Expert: Libyan elections prove country’s singularity

BGU Prof. Roumani was not surprised about liberal coalition’s lead in vote count given nation’s tribal fragmentation.

Mahmoud Jibril 311 (photo credit: Reuters)
Mahmoud Jibril 311
(photo credit: Reuters)
News that a liberal coalition headed by Mahmoud Jibril, a Western-educated politician, was reportedly in the lead in the Libyan election surprised many observers on Monday.
The expectation was that Libya would follow in the footsteps of other Arab Spring countries – like Egypt and Tunisia – and elect an Islamist government.
One person, however, who was not surprised by the turn of events, was Prof. Maurice Roumani, an expert on Libya at Ben-Gurion University of the Negev.
“There will be Islamists and Salafis in Libya but they will not dictate the national agenda,” Roumani told The Jerusalem Post on Monday.
“The country’s problems are more geographic,” referring to the strong rivalry between its two main regions Cyrenaica and Tripolitinia and the many fiercely independent tribes in between.
Roumani, who was born in Benghazi and left the country in 1960 at age 21, said the country’s “fragmentation is its source of strength against the Islamists. There, there is tribal power. A society of tribes.”
“First of all Islam in Libya in general is not a homogeneous group,” he said. “The idea that Islamists are going to take over in Libya is not correct.”
Having said that, the political scientist said religion will continue to have an important place in Libya’s Muslimmajority society. To expect anything else, he said, would be folly.
“Islam is the backbone of Arab civilization and we must accept it whether it’s in Libya, Tunisia or Egypt, otherwise we are knocking our heads against the wall,” he said. “In Israel is Judaism not part of its politics?” He said the Mediterranean country is now entering a crucial time. How it deals with some key issues will help shape its future.
“First we have to look whether we will have a federal state or united Libya,” he said. “Second, we would like to see what kind of constitution emerges. Third, we need to see if the militias will surrender their weapons and a strong army will provide security. This country had no political institutions for 40 years or more, even under King Idris,” the monarch deposed by Muammar Gaddafi when he came to power.
Those expecting Libyan Jews to be able to return to the country they were forcibly kicked out of during the late 1960s by the slain despot Gaddafi are likely to be disappointed, he said.
“I am a believer that history moves on, it does not have a reverse gear,” he said.
“You cannot reestablish a Jewish community there after migration and the conflict.”
Even compensation of some Libyan Jews, who were forced to leave vast material assets behind when they were sent into exile, may remain stalled in the foreseeable future, despite intensive lobbying by Jewish groups and the State Department.

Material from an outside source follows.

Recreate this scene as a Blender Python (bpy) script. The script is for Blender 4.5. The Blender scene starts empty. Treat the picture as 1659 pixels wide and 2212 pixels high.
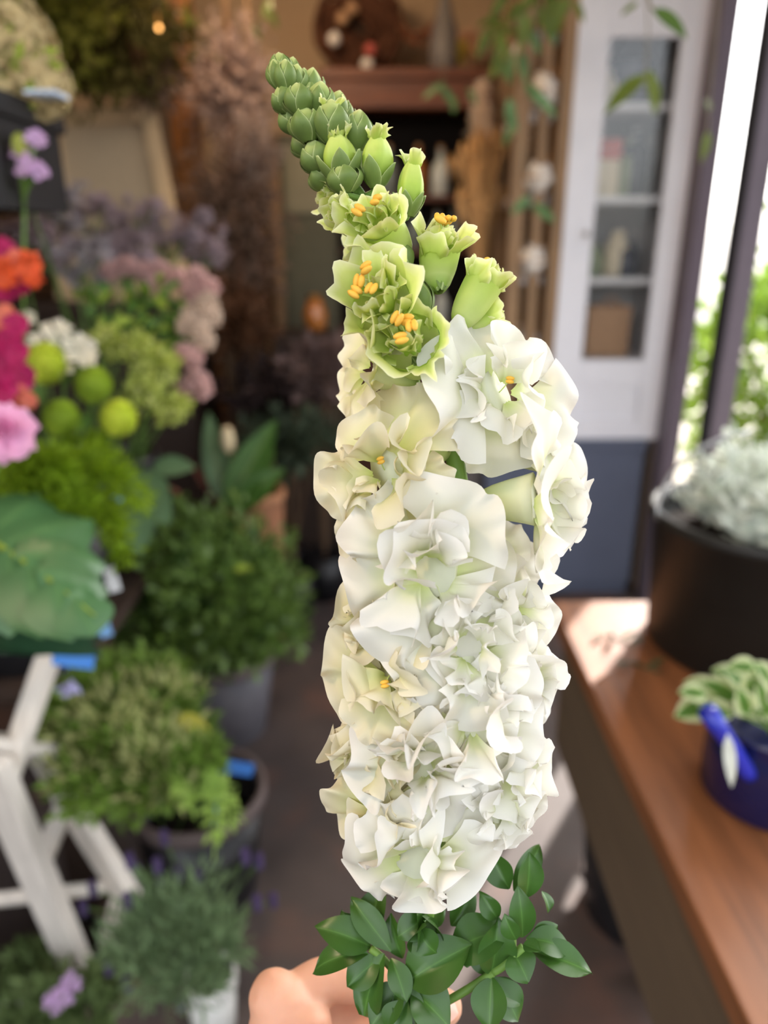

“Libya is not going to take a step much different than Middle-Eastern Arab governments, especially when the Israeli-Arab conflict was not resolved,” he said. “If I were a Libyan Muslim I would expect it to be the part of the final settlement, otherwise it might turn into a pariah state.”
On a personal note, Roumani said he would like to visit the country he left 52 years ago and has never been back to – but only as a tourist, not a returning resident.
“Do I feel like going to see where I was born and did my bar mitzva? Yes,” he said. “I would be interested to see if some of my former friends, who were Greeks, Maltese, Italians and Muslims, are still there.”